300 Baud to DSL & Cable – How things have changed in 30 years…

by admin on August 31, 2010

Post image for 300 Baud to DSL & Cable – How things have changed in 30 years…

I remember days and night just sitting there staring at an old 13″ black and white television. It was tuned to channel 3.

With a little box in the back of the TV that once connected my ColecoVision I now had something that offered me real power. It was a wire that was connected on the other side to my Commodore 64.

To this day I remember tirelessly sitting there, staring and watching the counts roll while people uploaded and download files from my BBS, then known as Sesame Street. I was the Cookie Monster and I ran the West Coast HQ for RAD – aka Rowdy American Distributors. By that time I was running at 1200 and 2400 baud – a screaming fast connection literally 4 to 8 times faster than my original 300 baud modem.

And today – I got to thinking – what would the internet be like at 300 baud? What would it be like to surf the web at those speeds?

Well, I can remember the web at 9,600, 19,200, 38.4 and 57.6 – the days of dial-up. I can even remember the day I had my @Home broadband connection turned on. HOLY S)(*#)!!!! (That’s Smokes for the easily offended!)

But how old and gray would we be if things didn’t speed up to where they have today – for us lucky enough to have broadband at home and work.

So I sat down today, built a trusty little spreadsheet and figured it out… Just for FUN! Let’s look and see what it’d take to load today’s Top 10 websites….

#1 – Google – 13,029 bytes
300 Baud: 42 seconds (even with it’s sparse home page content)
DSL/Cable/T1: 0.1 seconds

#2 – Facebook – 139,408 bytes
300 Baud: 7 minutes, 33 seconds
DSL/Cable/T1: 8 seconds

#3 – YouTube – 133,593 bytes (not including video pre-load content)
300 Baud: 7 minutes, 16 seconds
DSL/Cable/T1:

#4 – Yahoo! – 164,850 bytes
300 Baud: 8.9 minutes
DSL/Cable/T1: 12 seconds

#5 Live.com – 4,930 bytes
300 Baud: 16 seconds
DSL/Cable/T1: 0.00551 seconds

#6 – Baidu.com – 2,289 bytes (the smallest home page we could find)
300 Baud: 13 seconds – BLAZING FAST!
DSL/Cable/T1: 0.00151 seconds

#7 – Wikipedia.org – 96,783 bytes
300 Baud: 5 minutes, 15 seconds
DSL/Cable/T1: 5 seconds

#8 – Blogger.com – 75,688 bytes
300 Baud: 4 minutes, 6 seconds
DSL/Cable/T1 Baud: 3 seconds

#9 – MSN – 242,614 bytes
300 Baud: 13 minutes, 12 seconds
DSL/Cable/T1: 6.2 seconds

#10 – Twitter – 314,403 bytes
300 Baud: 17 minutes, 3 seconds
DSL/Cable/T1: 11 seconds

This Page – 819,794 bytes
300 Baud: FORGET IT!
DSL/Cable/T1: 21 seconds

I guess it’s time for me to optimize some things… ;)

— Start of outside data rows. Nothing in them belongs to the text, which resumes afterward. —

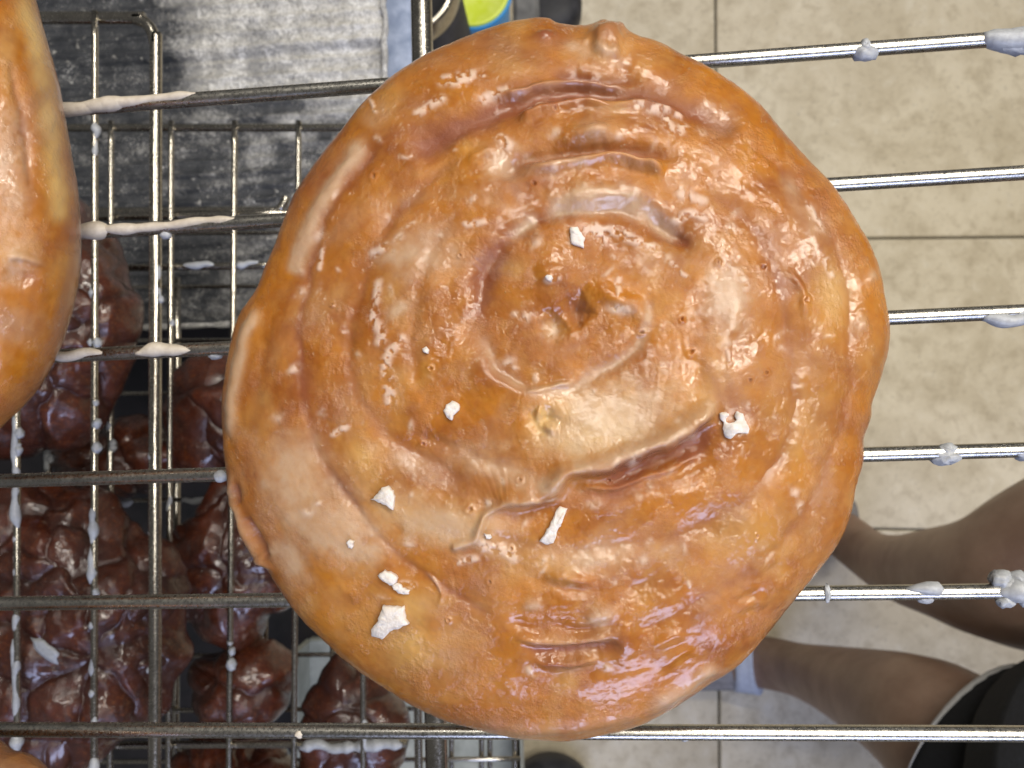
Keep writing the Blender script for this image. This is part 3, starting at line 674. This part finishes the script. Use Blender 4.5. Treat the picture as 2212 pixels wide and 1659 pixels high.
vrack('second rack down, lengthwise wires and thick rounded frame bar left of the big bun', Z2, [(35, 38), (205, 203), (-130, -128), (-295, -293)], 25, 1860, .00115, (337, 333), .0021, [], .001, seed=3,
      cover=[(0, 890, 1040, 1.0, 0), (0, 930, 942, 1.3, 1.1), (0, 958, 985, 1.6, 1.0), (0, 1040, 1140, 1.3, 0), (0, 1320, 1370, 1.3, .1), (0, 1420, 1560, 1.2, -.1), (0, 1380, 1460, 1.0, -.9), (0, 1570, 1620, 2.2, .2),
             (1, 262, 300, 1.4, .6), (1, 1270, 1290, 1.1, .6), (1, 1390, 1470, .9, -.2), (0, 1150, 1180, 1.0, 0), (1, 860, 880, .9, .5), (0, 1180, 1260, .8, -.3), (1, 1540, 1600, .9, .2), (1, 300, 345, 1.1, .6), (1, 1010, 1050, 1.5, -.1), (1, 960, 975, 1.4, .9), (1, 905, 925, 1.3, .9), (1, 1090, 1180, 1.5, -.2), (1, 1180, 1260, 1.7, -.3), (1, 735, 748, 1.2, 1.0), (1, 735, 745, .9, -1), (1, 620, 650, 1.3, -.9), (1, 1480, 1510, 1.2, -.5), (1, 1630, 1700, 1.8, 0), (1, 1345, 1356, 1.0, -.5),
             (-1, 570, 640, .55, .9), (-1, 640, 655, .5, 1.1), (-1, 780, 795, .45, 0), (-1, 820, 832, .35, .5), (-1, 970, 1010, .7, -.4), (-1, 1120, 1170, .7, 0), (-1, 1075, 1085, .5, 0), (-1, 1440, 1452, .4, -.8), (-1, 460, 474, .5, -.3)])
X3 = [(-290, -285), (-160, -152), (-28, -25), (105, 103), (240, 237), (370, 363), (507, 493), (645, 633), (785, 784)]
vrack('third wire rack down with thin lengthwise wires showing between the frame bar and the bun', Z3, X3, 262, 1850, .00125, (880, 905), .0017, [(-300, 640, 483, 460), (-300, 640, 588, 572), (-300, 880, 1612, 1606)], .0017, seed=4,
      cover=[(4, 960, 975, 1.2, 1), (4, 900, 940, 1.3, 0), (4, 950, 965, 1.2, 1), (4, 1060, 1090, 1.5, .2), (3, 930, 1030, 1.1, 0), (3, 985, 1000, 1.3, 1), (6, 1400, 1412, 1.1, .8), (6, 1425, 1445, 1.6, .6), (8, 1550, 1620, 1.2, .5), (6, 1380, 1396, .9, 0), (5, 1060, 1120, .9, .3), (5, 690, 705, .9, .9)])
X4 = [(383, 378), (575, 572), (722, 716), (1040, 1040), (1058, 1058), (1112, 1112), (975, 975)]
r4 = tag(empty('wire_rack', tuple(P(600, 900, Z4))), 'lowest wire rack, thin dark crosswise wires glimpsed under the fritters', 'wire rack', 'stacked wire racks')
for y in (505, 620, 736, 850, 966, 1081, 1196, 1306, 1417, 1535, 1645, 1755):
    tube('wire', np.linspace(P(-300, y+4, Z4), P(1125, y-6, Z4), 14), .0011, M_WIRE2, r4, 10)
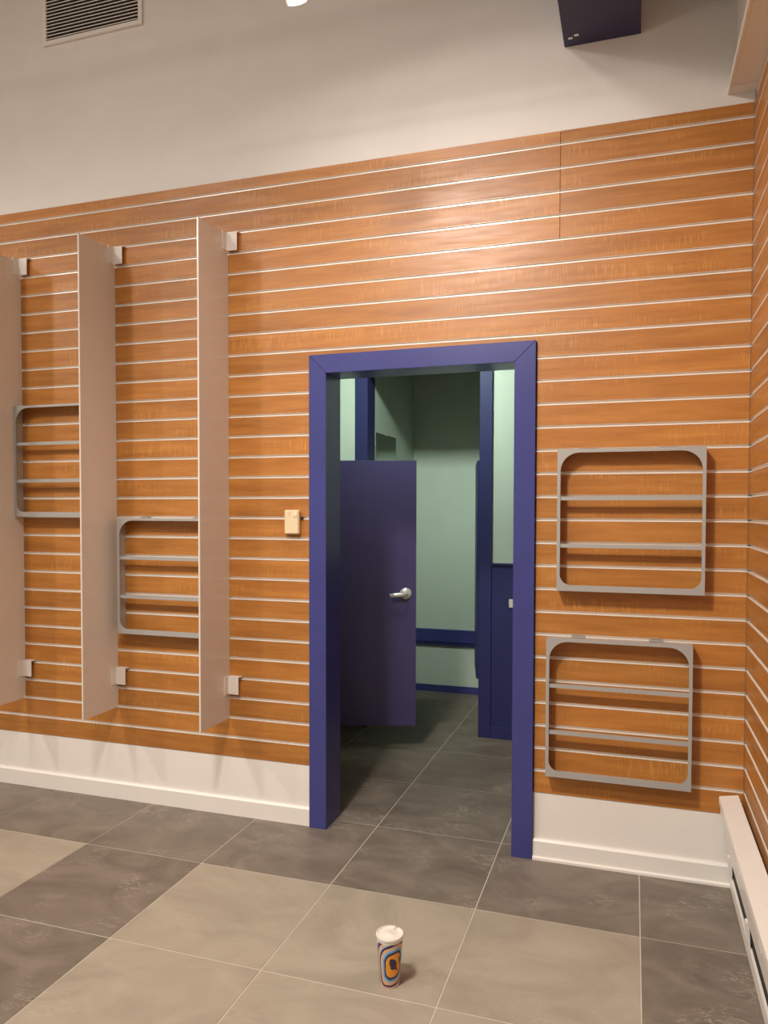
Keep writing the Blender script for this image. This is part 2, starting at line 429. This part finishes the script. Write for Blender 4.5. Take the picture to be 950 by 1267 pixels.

But really… What’s the moral of this story?

Quit complaining when you think the internet is running slow. Think about how it could be… Appreciate that you aren’t turning old and gray waiting a half an hour for CNN’s home page to load. And video? Forget about it!

{ 2 comments… read them below or add one }

Blaise October 18, 2011 at 7:19 pm

This only accentuates your point and I hate being pedantic, but…
300 baud modems operated at 300bps – it’s not always true that baud=bps, but I’m pretty sure that it was for the v.21 protocol. So I don’t believe that 13kB (such as your Google example) could have been transmitted in 42 seconds on a 300 baud modem.
13KB = 8*13kb= 210,000 bits.
210,000b/300bps = 700 seconds or nearly 12 minutes! ( and that’s actually a lower bound)

Moreover DSL, Cable and T1 are far from equal. While T1 refers to a specific bit rate (1.544Mbps), DSL and Cable vary widely; but in any case a common consumer grade cable connection has download rates at least 10 times the T1 rate.
T1 would download the 210,000 bits in 210,000b/1544000bps=.13 seconds, which is close to your estimate, but a reasonable cable connection would reduce that to something like .01 seconds.

Why the first modems were 300 baud is a funny story in itself.

admin October 19, 2011 at 7:55 am

Hi Blaise… And I don’t think my Westridge was full duplex either. Do tell the story of the 300 baud modem. I’d love to hear it.